We pressed Cooper on these plans when we spoke to her in Rome just before Christmas, and laws introducing anti-terror-style offences to help combat people smuggling arrived in Parliament this week. But she has always been reluctant to give the public a timetable on when she’ll have been able to make a difference.
There is little sign of a deal to get France to take migrants back – often seen as the measure that could make the biggest difference.
The government is being attacked from the right for ditching the Conservatives’ plans to send migrants to Rwanda, as well as some other planned measures like age tests for those who arrive. From the left, it is criticised for maintaining some of the former government’s plans, like banning migrants from claiming protection under modern slavery laws.
What about Labour’s promise to halve violence against women and girls? On Friday, a report from the National Audit Office made pretty embarrassing reading for the department, saying despite successive attempts to set a direction, the Home Office doesn’t fully understand the problem and hasn’t made a convincing difference.
The Home Office does not instinctively like headlines. And Cooper is not a politician who seeks attention, content to be seen as a “quiet doer”, as a source describes her.
But the stakes are so high. Whether they like it or not, the responsibility to answer for failures, or respond to moments of national distress, so often falls to them.
A former long-serving minister in the department says: “You always hesitate before looking at the front pages – at some point, somebody, somewhere might do something that could end your career”.
Cooper’s rivals in opposition say “she’s been making big mistakes” in the first weeks of this year.

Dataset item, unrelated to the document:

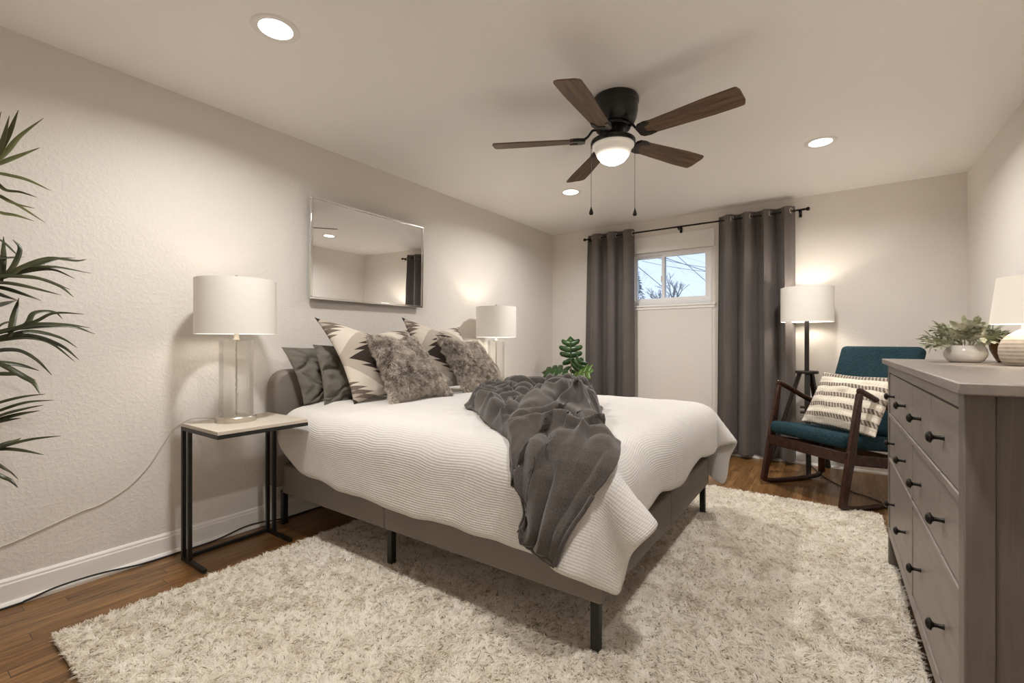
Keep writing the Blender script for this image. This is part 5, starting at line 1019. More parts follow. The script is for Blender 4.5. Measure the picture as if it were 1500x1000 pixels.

They suggest she didn’t respond quickly enough to calls for a national inquiry into the grooming gangs. She initially refused a national investigation then, as political pressure built, announced a “national audit” and local inquiries. The move appeared to follow a classic Whitehall habit: if in doubt, call for straight-talking troubleshooter Baroness Louise Casey to do the work.
Rivals say “it’s ridiculous” to imagine Cooper’s plans to “smash the gangs” will make much difference to the number of Channel crossings. But Home Office sources say this January had the lowest number of small boat arrivals of any January since 2021, at 1098, despite having twice the number of days with weather conditions less treacherous for crossings.
Even so, the overall task facing the Home Office is enormous, with no less than the safety and protection of the country and the public in the Cooper’s hands.
A former home secretary said, “it’s not the ministry of fun, but it is doable”.
With so much riding on her progress, Labour had better hope they’re right.